On i Ona
JANUSZ GAJOS siada na krześle. Patrzy na publiczność. Nie mówi nic. Mija sekunda, pięć, dziesięć i więcej. Dalej - nic. Na sali konsternacja. No bo jak to, aktor wszedł na scenę i nie gra? Wreszcie pada kwestia, którą cytuję w przybliżeniu - "najtrudniej jest zacząć". Publiczność przyjmuje ją śmiechem, ale z pewną ulgą. Przedstawienie w Teatrze Powszechnym rozpoczyna się znakomicie, od żartu w najlepszym Schaefferowskim stylu. MAREK SIKORA, reżyser, wprowadza nas w teatralną zabawę, specyficzną grę pomiędzy sceną a widownią, w której iluzja sceniczna będzie bezustannie burzona po to, aby aktorzy mogli ją znów budować od nowa. Bo "Tutam" podobnie jak inne sztuki BOGUSŁAWA SCHAEFFERA, awangardowego kompozytora od dawna piszącego dla teatru, jest swoistą partyturą stwarzającą pole do popisu właśnie aktorom. JANUSZ GAJOS i JOANNA ŻÓŁKOWSKA potrafią to wykorzystać. Brawurowo grają po dwie postaci na przemian, świetnie je różnicują stylem bycia i sposobem mówienia. Błyskawicznie przechodzą z jednego planu akcji na drugi. Są parą kelnerów i parą intelektualistów, czy raczej inteligentów, spotykających się w kawiarni (raz na zapleczu, raz na sali, "tu" i "tam" - stąd dziwny nieco tytuł sztuki).
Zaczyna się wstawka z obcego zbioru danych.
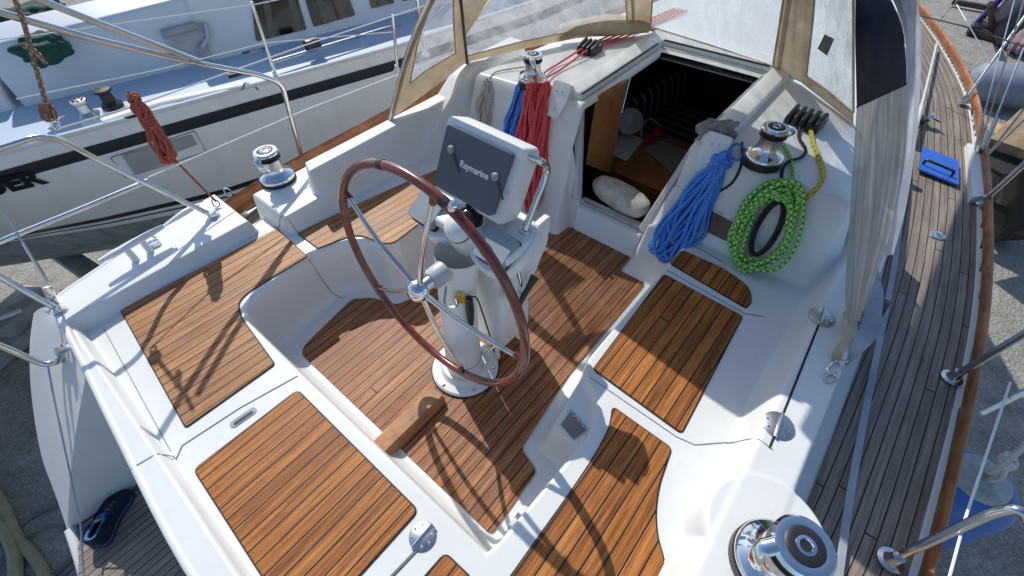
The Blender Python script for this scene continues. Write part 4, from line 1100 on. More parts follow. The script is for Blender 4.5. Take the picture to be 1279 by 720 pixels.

To zaś, co rozgrywa się pomiędzy nimi, najprościej można by nazwać wariacjami na jeden i wciąż ten sam temat - miłości, niespełnienia. W króciutkich scenkach, które chwilami toczą się farsowym rytmem, liryzm zderza się z komizmem, subtelny dowcip z obscenami, refleksje nad zmierzchem naszej cywilizacji i kultury z dywagacjami na temat filozofii. Tak z reguły bywa w sztukach Schaeffera ("Mroki", "Zorza", "Kwartet na czterech aktorów" wsławiony realizacjami Mikołaja Grabowskiego). Nie opowiadają prostych fabuł. Schaeffer mówi wprost: "nie chciałbym, żeby mój widz wiedział z góry, o co w sztuce chodzi".
O tym, jak różnie można interpretować teksty tego autora świadczy inna realizacja, właśnie "Tutam"- w Teatrze im. Jaracza w Olsztynie. Jacek Andrucki, reżyser spektaklu, "rozmnożył" wykonawców z dwóch do czterech, a wątek krytyki współczesnej cywilizacji, istotny u Schaeffera, potraktował bardzo serio. Jako ciekawostkę podaję Państwu, że w Olsztynie w roli kelnerki debiutuje Katarzyna Stępkowska, prywatnie - wnuczka Hanny Skarżanki (w tej rodzinie to już trzecie pokolenie na scenie).